Фрески, которые сохранились в чрезвычайно большом количестве в сельских церквах, с их житиями святых и другими возвышающими душу сюжетами создавались для поучения прихожан, однако центральное место в церквах занимали изображения страданий Христа и его смерти во имя спасения людей. Такие изображения делались на досках алтаря. Самые крупные и лучшие из них — это картина работы Бернта Нотке на алтарной доске в Орхусском соборе (около 1480 г.), работа Клауса Берга в церкви францисканцев в Оденсе (около 1513 г.) и большие распятия для мирян, которые в ту пору располагались в промежутке между хорами и нефом, а теперь перемещены на одну из стен.

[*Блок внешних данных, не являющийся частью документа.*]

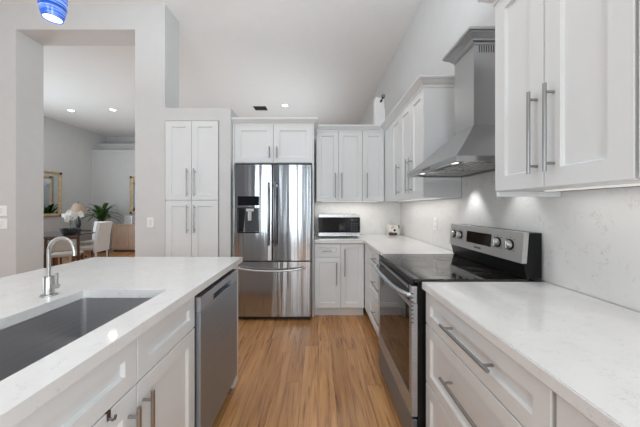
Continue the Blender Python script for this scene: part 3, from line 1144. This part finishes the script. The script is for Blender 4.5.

Церковное искусство периода позднего средневековья, письма с заказами на проведение богослужений, завещания и большие средства, которые поступали в церковную казну, свидетельствуют о чрезвычайно большом значении христианства и церкви. Однако эти исторические источники отражают, разумеется, не всю действительность. Если взять другую большую группу источников — многочисленные документы на право владения землей (купчие, закладные, судебные свидетельства), создается впечатление, что существование, во всяком случае, дворянства вращалось вокруг того, как заполучить или обеспечить владение землей. И наконец, политические документы, — они, разумеется, касаются политики и войны.

Когда видный датский историк Кристиан Эрслев вознамерился дать описание жизни дворянства в XII и XIV вв., он использовал народные песни, понимая при этом, что мир этих песен отражает лишь некоторые стороны дворянской жизни. Перед ним предстала ментальность, для которой были характерны разгул страстей, щепетильная забота о своих правах и чести, столь необходимая для того, чтобы ограничить произвол со стороны короля. Христианство не оставило глубоких следов. «Когда слышишь, как жена перед Богом всевышним призывает мужа к кровной мести, начинаешь понимать, сколь поверхностным является господство церкви». Эта картина, которую рисует одна из народных песен, не лишена наблюдательности, однако нужно помнить, что здесь речь идет о художественном вымысле и что тексты песен, к сожалению, были записаны только во второй половине XVI столетия.

Отдельные случайные источники проливают свет на средневековую жизнь. Младшая Зеландская хроника (Yngre Sjdellandske Kronike) повествует в части, относящейся к 1357 г.: «В тот год на Зеландии случилось нечто странное. Рождественским вечером к одному крестьянину в деревне явилось привидение и попросило дать ему приют. Оно поселилось в печи у этого человека с молодой женщиной, которую можно было видеть, но само привидение оставалось невидимым. Оно говорило по-датски и по-латыни и сказало, что оно родилось в Треллеборге и ходило в школу в Роскилле. Оно оставалось там, ело и пило, предпочитая употреблять в пищу яйца. Оно разговаривало со всяким приходящим в дом, часто ходило на крестьянские пирушки и рассказывало своему хозяину, что там происходило... То, что привидению подносили, женщина принимала и использовала для его пропитания. Однако крестьянин, которому надоел постоянный приток любопытных в его дом, посадил женщину на телегу и отвез ее в субботу после Масленицы в Копенгаген. А Педер Йордансен — так называло себя привидение — последовал за ними». Этот короткий, но точный рассказ дает некоторое представление о крестьянской жизни, городах, школьной учебе и мошенничестве.